Global Expansion Is Changing—Fast

For decades, companies expanding internationally have relied on two key models: Shared Services Centers (SSC) and Employers of Record (EOR).

A Shared Services Center is a centralized hub, usually located in a cost-effective country that consolidates functions like HR, finance, IT, and compliance for the whole company. SSCs help companies cut costs by standardizing processes and ensuring consistent quality across global operations.

An Employer of Record, on the other hand, is a third-party service that legally employs your workers in a foreign country on your behalf. The EOR handles payroll, taxes, and local compliance, so you can hire talent anywhere without setting up your own legal entity.

These models have shaped how businesses manage costs, compliance, and control across borders. But the game is changing. Artificial Intelligence once the “new kid on the block” is now a serious contender, transforming global operations in ways traditional models never could.

If you think AI is just a buzzword, think again. It’s speeding up workflows, slashing costs, and automating the tedious tasks that have long held companies back. The question isn’t if AI will reshape global operations it’s how fast you’ll adapt before you’re left behind.

The Backbone: Shared Services Centers

Shared Services Centers have been the go-to for companies needing control and consistency at scale. By centralizing key functions like HR, finance, and compliance in one location, usually in a lower-cost region, SSCs deliver huge efficiencies and process standardization.

But SSCs aren’t for everyone. They require massive upfront investment, long lead times to build, and a scale big enough to justify the complexity. They’re slow moving giants, powerful, but not agile enough for today’s rapid-fire global economy.

The Quick Entry: Employers of Record

If SSCs are the tortoise, Employers of Record are the hare. EORs let you hire legally anywhere, instantly. No need to set up a local office. The EOR handles payroll, taxes, and benefits while you focus on managing your team.

EORs are perfect for startups, remote-first companies, and those testing new markets. They offer speed and simplicity but come with higher ongoing costs and less control over local HR policies. They’re the fast lane—but not always the best long-term route.
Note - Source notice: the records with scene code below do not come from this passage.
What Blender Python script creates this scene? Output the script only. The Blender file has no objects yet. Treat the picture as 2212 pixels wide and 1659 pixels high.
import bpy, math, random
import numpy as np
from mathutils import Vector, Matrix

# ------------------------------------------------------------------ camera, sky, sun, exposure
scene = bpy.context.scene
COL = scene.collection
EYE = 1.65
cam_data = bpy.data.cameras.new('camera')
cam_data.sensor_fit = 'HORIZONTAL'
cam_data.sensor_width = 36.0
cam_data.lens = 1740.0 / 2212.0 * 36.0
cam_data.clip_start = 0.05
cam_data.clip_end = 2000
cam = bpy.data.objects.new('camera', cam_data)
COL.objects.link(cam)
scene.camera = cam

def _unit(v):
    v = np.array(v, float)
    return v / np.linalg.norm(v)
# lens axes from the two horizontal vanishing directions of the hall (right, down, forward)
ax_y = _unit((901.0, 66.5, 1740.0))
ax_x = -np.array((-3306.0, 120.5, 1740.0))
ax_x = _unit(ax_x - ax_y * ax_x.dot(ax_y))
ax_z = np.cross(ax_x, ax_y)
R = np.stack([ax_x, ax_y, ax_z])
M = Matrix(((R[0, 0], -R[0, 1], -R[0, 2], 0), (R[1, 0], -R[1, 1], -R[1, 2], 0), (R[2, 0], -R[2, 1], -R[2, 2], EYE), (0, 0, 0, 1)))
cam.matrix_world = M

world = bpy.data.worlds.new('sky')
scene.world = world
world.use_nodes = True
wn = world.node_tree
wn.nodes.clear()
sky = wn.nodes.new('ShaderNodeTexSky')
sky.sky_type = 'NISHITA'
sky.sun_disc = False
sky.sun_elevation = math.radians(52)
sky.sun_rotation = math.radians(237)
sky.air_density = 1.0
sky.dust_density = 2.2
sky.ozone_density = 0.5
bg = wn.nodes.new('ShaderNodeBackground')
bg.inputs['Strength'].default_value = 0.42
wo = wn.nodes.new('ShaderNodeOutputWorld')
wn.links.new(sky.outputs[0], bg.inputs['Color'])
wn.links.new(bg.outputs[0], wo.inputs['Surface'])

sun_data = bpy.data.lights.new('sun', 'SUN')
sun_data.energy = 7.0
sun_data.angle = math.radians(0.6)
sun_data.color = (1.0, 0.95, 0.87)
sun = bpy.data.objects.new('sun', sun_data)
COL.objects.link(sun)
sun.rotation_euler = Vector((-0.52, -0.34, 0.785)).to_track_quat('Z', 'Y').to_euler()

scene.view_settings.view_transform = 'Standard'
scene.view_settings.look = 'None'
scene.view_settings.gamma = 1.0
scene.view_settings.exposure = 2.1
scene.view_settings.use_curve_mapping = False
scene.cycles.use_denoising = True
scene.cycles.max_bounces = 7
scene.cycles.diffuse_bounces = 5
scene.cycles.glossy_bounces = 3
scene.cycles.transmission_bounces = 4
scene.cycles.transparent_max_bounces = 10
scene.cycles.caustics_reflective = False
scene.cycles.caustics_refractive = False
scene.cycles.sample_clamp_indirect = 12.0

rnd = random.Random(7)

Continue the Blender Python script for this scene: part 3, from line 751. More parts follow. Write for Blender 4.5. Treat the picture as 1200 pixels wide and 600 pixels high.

AI: The New Kid Running the Race

AI is not just catching up; it’s redefining the entire race. By automating everything from payroll and compliance to onboarding and invoice processing, AI cuts human error, speeds up operations, and scales effortlessly without adding headcount.

Far from replacing SSCs and EORs, AI turbocharges them, turning slow and costly processes into lightning-fast, cost-effective engines powering global growth.

The Winning Formula: A Hybrid Operating Model

The future isn’t about choosing SSC, EOR, or AI. The winners will blend all three. Start with an EOR to break into markets quickly, layer in AI to automate and optimize your workflows, then build SSCs to gain control and scale once the time is right.

This hybrid model gives you speed, efficiency, and governance, everything needed to thrive in the borderless economy.

Don’t Get Left Behind

Global business is accelerating and so should you. The companies that win won’t be the biggest, but the smartest. Those who harness AI alongside traditional models will outpace the competition, slash costs, and move faster than ever.

Your next move is clear: rethink your operating model now. Embrace AI to transform your SSCs and EORs into a lean, agile, and unstoppable global engine.